Chi di voi è il bianco e chi il rosso?
Alessandro e Andrea: Siamo in grado di scambiarci i ruoli, non siamo fissi. Un po’ come accadeva a Stanlio e Ollio: si scambiavano i ruoli di spalla l’uno con l’altro.
In che cosa, nel vostro lavoro, vi siete ispirati al circo?
Andrea: Le situazioni in cui vivevamo hanno contribuito perché all’inizio la nostra compagnia era un po’ una famiglia circense. E come a loro capita di arrivare su una piazza da ripulire per farne un luogo di vita e lavoro a noi capitava ugualmente di arrivare in un posto e doverlo rendere dignitoso per allestire lo spettacolo.
Che segni avete preso dal circo nella realizzazione dello spettacolo La Clè du Chapiteau?

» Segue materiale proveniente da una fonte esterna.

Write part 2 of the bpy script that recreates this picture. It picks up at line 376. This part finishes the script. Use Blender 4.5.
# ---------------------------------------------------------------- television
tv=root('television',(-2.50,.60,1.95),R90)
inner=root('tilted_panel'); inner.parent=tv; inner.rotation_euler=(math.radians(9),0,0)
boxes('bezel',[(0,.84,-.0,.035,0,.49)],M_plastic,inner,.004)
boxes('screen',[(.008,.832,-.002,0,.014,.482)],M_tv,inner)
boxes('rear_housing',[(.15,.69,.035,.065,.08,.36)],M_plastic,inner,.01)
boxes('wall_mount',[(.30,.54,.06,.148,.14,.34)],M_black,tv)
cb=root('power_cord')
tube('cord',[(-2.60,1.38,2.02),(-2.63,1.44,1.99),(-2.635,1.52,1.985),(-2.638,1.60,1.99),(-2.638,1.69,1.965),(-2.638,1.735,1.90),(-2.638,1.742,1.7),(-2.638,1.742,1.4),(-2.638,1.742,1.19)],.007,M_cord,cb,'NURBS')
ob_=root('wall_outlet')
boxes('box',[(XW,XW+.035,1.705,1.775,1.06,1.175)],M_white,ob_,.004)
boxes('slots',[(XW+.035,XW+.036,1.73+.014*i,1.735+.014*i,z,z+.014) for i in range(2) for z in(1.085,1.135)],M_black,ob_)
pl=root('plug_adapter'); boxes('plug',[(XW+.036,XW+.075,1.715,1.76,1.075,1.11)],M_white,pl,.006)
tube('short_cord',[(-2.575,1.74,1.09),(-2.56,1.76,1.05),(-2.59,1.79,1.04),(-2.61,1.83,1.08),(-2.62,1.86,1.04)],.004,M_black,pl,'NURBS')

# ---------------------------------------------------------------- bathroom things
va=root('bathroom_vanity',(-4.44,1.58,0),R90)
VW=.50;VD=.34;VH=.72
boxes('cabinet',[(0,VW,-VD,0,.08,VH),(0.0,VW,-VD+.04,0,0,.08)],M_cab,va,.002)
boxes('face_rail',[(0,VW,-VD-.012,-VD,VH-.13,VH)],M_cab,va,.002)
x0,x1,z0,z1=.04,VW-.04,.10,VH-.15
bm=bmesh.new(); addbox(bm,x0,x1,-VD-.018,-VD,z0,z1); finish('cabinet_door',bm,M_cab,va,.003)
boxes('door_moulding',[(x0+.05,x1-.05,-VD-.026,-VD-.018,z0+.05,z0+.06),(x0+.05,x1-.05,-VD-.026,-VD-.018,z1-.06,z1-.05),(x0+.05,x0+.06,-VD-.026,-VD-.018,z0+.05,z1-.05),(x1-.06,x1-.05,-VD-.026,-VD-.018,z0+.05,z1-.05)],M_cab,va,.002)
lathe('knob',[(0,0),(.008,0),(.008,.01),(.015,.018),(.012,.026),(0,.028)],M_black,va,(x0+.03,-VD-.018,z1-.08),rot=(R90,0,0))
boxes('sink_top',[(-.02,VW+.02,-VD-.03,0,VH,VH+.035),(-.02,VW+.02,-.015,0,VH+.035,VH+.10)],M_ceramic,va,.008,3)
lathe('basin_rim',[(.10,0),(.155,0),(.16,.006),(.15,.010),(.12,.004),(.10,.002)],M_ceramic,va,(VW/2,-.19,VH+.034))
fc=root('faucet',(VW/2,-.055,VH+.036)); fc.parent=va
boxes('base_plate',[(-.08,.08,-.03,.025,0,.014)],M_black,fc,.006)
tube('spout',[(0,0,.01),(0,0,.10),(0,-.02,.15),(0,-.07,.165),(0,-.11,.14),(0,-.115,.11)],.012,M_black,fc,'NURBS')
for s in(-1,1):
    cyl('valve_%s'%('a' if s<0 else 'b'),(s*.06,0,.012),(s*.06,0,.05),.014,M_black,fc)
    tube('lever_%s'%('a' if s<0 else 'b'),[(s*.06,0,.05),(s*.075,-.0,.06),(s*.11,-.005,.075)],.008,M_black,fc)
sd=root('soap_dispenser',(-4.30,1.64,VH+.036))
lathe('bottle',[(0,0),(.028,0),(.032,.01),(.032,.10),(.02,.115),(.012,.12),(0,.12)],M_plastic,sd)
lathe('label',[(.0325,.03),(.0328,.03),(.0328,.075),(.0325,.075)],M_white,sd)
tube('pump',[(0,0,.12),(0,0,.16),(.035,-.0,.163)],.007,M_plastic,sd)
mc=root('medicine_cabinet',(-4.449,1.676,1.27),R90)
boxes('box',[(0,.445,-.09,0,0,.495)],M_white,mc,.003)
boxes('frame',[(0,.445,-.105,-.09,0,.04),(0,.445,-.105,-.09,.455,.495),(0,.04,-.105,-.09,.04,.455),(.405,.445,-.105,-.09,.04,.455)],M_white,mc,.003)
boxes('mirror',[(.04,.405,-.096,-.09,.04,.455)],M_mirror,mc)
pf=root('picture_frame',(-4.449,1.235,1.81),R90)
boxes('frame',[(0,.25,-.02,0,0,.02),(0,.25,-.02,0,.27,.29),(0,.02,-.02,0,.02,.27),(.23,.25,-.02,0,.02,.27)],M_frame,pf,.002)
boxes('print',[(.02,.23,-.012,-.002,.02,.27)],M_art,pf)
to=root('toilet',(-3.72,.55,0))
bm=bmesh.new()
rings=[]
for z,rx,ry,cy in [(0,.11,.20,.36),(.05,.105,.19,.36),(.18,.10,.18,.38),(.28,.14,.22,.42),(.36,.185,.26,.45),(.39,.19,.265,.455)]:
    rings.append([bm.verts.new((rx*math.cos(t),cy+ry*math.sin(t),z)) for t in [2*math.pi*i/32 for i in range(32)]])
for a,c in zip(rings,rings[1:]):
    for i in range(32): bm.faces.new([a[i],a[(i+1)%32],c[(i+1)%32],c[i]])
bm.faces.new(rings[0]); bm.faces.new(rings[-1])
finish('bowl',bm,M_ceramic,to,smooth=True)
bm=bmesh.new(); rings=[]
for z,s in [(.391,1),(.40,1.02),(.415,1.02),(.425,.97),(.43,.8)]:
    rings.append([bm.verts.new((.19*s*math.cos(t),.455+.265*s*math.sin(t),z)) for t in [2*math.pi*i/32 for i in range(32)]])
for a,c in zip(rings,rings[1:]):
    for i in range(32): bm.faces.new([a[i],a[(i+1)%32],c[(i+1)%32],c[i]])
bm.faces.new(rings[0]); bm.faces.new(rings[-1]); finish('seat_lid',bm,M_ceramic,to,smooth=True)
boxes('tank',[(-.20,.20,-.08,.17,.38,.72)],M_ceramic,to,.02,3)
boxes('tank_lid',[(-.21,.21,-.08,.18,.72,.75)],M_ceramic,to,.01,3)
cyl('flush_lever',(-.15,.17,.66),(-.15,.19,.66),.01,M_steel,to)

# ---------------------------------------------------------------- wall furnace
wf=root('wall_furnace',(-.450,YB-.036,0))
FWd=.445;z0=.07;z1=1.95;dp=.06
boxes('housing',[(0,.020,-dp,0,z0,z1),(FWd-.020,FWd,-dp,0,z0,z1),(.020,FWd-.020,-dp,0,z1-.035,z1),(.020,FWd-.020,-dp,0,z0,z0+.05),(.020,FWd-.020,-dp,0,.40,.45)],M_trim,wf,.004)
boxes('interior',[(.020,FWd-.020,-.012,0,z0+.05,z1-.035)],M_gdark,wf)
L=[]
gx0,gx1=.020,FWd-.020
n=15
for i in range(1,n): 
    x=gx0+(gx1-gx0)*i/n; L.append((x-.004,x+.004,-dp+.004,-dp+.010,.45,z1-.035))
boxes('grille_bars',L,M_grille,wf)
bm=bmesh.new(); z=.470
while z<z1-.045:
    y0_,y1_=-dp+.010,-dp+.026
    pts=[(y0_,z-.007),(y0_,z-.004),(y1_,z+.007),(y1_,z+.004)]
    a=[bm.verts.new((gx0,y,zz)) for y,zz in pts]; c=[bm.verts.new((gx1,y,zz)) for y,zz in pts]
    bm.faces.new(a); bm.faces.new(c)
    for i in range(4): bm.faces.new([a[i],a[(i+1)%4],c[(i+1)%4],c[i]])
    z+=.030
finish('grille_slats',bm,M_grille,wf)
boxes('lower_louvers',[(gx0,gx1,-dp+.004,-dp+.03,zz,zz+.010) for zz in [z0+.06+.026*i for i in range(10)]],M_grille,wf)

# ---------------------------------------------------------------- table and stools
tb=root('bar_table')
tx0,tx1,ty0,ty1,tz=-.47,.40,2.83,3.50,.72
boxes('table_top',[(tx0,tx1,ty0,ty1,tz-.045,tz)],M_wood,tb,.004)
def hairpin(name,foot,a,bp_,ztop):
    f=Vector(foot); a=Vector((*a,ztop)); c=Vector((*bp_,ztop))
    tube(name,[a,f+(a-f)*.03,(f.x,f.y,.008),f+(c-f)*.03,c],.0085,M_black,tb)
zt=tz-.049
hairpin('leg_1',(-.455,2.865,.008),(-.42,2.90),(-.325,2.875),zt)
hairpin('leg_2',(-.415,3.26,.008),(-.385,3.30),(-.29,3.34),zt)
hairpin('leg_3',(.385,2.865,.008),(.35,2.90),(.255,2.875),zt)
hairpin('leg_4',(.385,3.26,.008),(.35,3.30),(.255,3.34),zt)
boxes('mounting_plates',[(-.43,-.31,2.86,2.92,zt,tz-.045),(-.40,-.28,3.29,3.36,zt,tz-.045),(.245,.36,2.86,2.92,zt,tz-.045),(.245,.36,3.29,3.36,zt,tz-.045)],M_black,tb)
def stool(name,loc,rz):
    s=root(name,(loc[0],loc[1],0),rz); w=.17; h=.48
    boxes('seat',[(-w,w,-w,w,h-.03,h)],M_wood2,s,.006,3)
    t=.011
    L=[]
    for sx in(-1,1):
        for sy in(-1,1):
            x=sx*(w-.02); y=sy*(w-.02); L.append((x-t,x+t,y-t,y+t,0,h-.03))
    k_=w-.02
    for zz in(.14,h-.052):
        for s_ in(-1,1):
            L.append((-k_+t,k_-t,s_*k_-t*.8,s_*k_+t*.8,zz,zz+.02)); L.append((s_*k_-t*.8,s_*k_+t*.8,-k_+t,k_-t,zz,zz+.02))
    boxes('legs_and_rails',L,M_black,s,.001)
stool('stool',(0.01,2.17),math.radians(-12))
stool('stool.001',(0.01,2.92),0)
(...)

Alessandro: I più classici, come la figura del clown, dell’acrobata, l’equilibrista. Il senso del dovere. Tutti hanno un compito, non esiste che arriva qualcuno coi guanti bianchi e pretende di non far nulla. I numeri clowneschi sono stati più evocati che non rappresentati, per poter rendere l’atmosfera, gli odori, i sapori del circo.
Andrea: La morte, il pericolo costante che i circensi corrono svolgendo il proprio lavoro. Poi il senso di gerarchia e della famiglia.
Oltre che attori siete anche pedagoghi: come si riflettono le vostre tecniche sul lavoro a contatto con gli allievi?
Andrea: Crediamo più in un passaggio di esperienze. Il lavoro si fonda principalmente sul corpo, sulla consapevolezza che si ha di esso, sul saperlo ascoltare, renderlo un corpo accogliente, espressivo e libero. Si insegna che spesso, prima dei limiti, ci sono molte possibilità tutte da scoprire.
Alessandro: Quando incontriamo i giovani cerchiamo di far capire loro l’importanza del corpo, non importa come esso sia perché in ogni caso è inimitabile. Naturalmente ci vogliono molto lavoro e molta serietà.